As much as I dislike him, I have to admit that Harper seems to be an excellent political strategist. He knows how to play to the masses and seems good at controlling the direction of the debate, always keeping the opposition on the defensive. As somone pointed out previously, the thing the Cons have going for them is they are the only party playing center-right, while potentially 4 parties divide the vote on the other side. The right learned their lesson well from Reform and Alliance days. I dont think personalities on the left will necessarily be so wise headed to unite the left even if they are handed a Cons. majority to deal with. Perhaps a deal between the Libs / Greens as we have already had May endorsing Dion for PM...?
 
Harper's 2 cents/liter diesel tax cut proposal just shows how dumb he is. If your paying $1.20+/ liter, 2 cents will not impact your budget in any meaningful way... He should be passing that $600 million to cash strapped municipalities like Toronto for public transit, schools, etc.
 
How much would Norway's emissions have risen without a carbon tax? It has a booming oil industry, much like Canada. And Sweden's exemptions for major industrial emitters is indeed a problem, but doesn't seem like a weakness for the Liberal proposal.

Redroom:

It's fine for it to be applied at the wholesale level. It still provides an incentive to reduce emissions by making alternatives or equipment upgrades relatively cheaper when compared to fossil fuels.
 
One of my colleagues here at work is an advisor to the Liberal campaign, and I keep telling him it's the economy, not the environment that's important. He shakes his head, says I know, but that the leader doesn't care.

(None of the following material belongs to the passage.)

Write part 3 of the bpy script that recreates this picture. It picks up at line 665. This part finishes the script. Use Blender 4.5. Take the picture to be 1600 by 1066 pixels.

i have to agree that most people are more concerned about their own well being first than the well being of the environment. you can tackle the environment when peoples' wallets are doing fine but not during these times. the environment won't make anyone win this election.
 
Are times so tough? The economy isn't growing, but outside of a couple of sectors, it seems the economy is doing ok. My company has been on a hiring binge for months--we're having difficulty filling positions.

The way people are talking, you'd think it was 1992.